Sur les disques on retrouve des documents vidéo qui furent diffusés lors de la sortie du film en salles avec un court making of promo, quelques interviews enthousiastes façon EPK de l’équipe du film avec des interventions de Bernardo Bertolucci, Eva Green, Michael Pitt, Louis Garrel, Gilbert Adair et Jeremy Thomas et un B-Roll montrant le tournage de quelques scènes clefs. Tout ces éléments sont réutilisés et ajoutés à des considérations bien plus développées dans le documentaire Cinéma, sexe, politiques, qui retrace véritablement la création du film, le croisant avec les remous politiques et artistiques qui lui sert de contexte. Très complet et éclairant.

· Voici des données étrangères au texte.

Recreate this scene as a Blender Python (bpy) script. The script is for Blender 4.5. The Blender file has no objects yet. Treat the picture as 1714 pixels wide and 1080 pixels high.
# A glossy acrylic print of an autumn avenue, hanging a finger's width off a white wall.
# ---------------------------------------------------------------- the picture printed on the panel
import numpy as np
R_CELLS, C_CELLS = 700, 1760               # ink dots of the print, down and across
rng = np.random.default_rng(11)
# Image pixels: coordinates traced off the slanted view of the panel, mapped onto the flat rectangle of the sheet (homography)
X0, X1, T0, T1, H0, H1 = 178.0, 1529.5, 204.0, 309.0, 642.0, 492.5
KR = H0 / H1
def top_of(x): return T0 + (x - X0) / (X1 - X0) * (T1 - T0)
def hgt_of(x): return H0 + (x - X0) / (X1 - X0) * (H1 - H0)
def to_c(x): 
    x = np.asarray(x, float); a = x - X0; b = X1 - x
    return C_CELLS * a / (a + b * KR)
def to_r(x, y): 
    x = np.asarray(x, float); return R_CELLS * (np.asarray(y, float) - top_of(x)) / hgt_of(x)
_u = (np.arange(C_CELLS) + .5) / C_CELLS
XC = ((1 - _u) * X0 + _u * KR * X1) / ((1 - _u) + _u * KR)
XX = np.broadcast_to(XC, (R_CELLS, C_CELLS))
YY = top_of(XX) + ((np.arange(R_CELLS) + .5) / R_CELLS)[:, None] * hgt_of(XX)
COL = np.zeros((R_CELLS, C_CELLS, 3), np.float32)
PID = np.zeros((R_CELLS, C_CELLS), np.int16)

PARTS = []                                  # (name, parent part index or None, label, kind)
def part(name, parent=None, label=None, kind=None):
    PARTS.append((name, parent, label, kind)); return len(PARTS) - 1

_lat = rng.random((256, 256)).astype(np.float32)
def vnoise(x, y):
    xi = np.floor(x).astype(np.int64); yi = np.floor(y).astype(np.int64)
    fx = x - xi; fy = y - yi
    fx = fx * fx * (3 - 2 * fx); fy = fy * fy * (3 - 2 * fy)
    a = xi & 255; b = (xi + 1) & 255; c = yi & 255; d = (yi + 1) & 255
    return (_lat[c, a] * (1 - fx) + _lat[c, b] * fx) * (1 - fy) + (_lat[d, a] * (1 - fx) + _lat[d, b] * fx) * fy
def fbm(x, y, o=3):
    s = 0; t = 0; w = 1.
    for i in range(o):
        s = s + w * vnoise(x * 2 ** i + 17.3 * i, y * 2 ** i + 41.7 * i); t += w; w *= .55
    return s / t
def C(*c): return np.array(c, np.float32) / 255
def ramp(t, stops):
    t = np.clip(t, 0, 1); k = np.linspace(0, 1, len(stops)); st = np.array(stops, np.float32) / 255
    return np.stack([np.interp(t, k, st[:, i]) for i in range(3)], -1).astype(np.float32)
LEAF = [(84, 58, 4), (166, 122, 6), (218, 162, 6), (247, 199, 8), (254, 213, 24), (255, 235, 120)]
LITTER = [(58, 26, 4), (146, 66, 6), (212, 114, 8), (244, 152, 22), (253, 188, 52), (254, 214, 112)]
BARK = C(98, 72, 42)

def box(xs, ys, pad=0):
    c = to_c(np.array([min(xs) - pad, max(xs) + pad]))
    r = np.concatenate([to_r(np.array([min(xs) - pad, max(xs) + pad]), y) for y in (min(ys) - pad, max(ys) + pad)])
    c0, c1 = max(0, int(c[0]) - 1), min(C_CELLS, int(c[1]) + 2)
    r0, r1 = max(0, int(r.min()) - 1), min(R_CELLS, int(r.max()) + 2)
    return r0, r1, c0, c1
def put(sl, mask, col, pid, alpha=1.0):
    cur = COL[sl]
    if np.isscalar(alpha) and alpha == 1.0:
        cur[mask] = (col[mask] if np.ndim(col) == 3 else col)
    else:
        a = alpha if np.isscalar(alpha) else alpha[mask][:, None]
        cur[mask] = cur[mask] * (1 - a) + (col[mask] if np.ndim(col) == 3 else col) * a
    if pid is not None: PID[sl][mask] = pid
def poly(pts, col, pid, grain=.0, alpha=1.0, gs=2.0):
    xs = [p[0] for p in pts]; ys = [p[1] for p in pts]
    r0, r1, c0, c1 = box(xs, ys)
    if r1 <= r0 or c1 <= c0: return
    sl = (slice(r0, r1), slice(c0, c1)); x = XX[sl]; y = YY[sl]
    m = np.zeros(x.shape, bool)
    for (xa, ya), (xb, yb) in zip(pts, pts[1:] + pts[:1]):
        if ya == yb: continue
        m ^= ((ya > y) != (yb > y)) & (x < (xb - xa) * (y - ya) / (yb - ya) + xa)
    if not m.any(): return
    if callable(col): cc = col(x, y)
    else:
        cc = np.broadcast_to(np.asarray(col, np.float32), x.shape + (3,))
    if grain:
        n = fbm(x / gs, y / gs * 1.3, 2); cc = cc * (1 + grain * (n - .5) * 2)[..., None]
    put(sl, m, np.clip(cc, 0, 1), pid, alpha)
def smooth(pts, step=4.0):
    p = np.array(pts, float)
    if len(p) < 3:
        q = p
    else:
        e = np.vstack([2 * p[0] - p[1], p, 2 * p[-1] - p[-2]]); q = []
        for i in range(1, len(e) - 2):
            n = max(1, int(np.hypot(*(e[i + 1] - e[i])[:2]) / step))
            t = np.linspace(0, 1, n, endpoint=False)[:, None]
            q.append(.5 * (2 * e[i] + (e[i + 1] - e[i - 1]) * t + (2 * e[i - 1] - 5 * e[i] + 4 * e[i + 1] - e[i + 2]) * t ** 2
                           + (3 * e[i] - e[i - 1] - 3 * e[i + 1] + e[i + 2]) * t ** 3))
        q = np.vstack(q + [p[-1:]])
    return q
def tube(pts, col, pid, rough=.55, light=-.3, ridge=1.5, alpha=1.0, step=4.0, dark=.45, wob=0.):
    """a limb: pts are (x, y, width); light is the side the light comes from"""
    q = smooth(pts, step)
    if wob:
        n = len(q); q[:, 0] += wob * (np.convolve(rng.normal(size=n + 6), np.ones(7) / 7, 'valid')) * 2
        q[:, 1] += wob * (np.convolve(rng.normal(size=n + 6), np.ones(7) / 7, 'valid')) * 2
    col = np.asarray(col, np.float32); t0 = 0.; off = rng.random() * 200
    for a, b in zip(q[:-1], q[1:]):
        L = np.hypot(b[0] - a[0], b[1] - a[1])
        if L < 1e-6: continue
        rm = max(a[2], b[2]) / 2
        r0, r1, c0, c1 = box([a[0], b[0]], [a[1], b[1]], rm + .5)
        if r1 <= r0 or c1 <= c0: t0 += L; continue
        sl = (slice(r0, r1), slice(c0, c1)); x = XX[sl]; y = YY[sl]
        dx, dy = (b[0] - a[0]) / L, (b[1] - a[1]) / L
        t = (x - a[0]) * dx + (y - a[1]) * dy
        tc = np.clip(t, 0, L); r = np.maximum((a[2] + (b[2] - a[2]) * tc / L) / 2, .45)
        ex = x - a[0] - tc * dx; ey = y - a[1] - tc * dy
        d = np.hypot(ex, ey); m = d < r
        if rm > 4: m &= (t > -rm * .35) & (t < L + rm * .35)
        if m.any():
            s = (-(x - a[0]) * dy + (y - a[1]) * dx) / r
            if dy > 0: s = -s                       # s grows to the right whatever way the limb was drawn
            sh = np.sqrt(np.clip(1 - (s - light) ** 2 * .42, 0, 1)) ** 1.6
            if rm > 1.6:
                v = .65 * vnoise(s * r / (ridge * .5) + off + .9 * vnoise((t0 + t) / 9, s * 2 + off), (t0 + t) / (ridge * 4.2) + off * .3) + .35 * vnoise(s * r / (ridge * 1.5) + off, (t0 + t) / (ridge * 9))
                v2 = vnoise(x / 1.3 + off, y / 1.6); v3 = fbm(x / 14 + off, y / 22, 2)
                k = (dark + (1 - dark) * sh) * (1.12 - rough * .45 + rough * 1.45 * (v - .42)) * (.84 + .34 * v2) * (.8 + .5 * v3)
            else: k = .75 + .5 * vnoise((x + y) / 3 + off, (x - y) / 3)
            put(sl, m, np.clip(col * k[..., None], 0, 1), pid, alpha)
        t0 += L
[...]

Enfin pour ceux qui veulent pousser la réflexion plus loin et découvrir quelques anecdotes supplémentaires et des réflexions artistiques plus poussées, il y a encore le très intéressant commentaire audio réunissant Bertolucci avec le scénariste / romancier Gilbert Adair et le producteur Jeremy Thomas.
Liste des bonus
Un livret de 56 pages, Commentaire audio, « Cinéma, sexe, politiques » : Documentaire (50’), Making of (5’), Entretiens avec l’équipe (24’), Images du tournage (11’), Bande-annonce d’époque.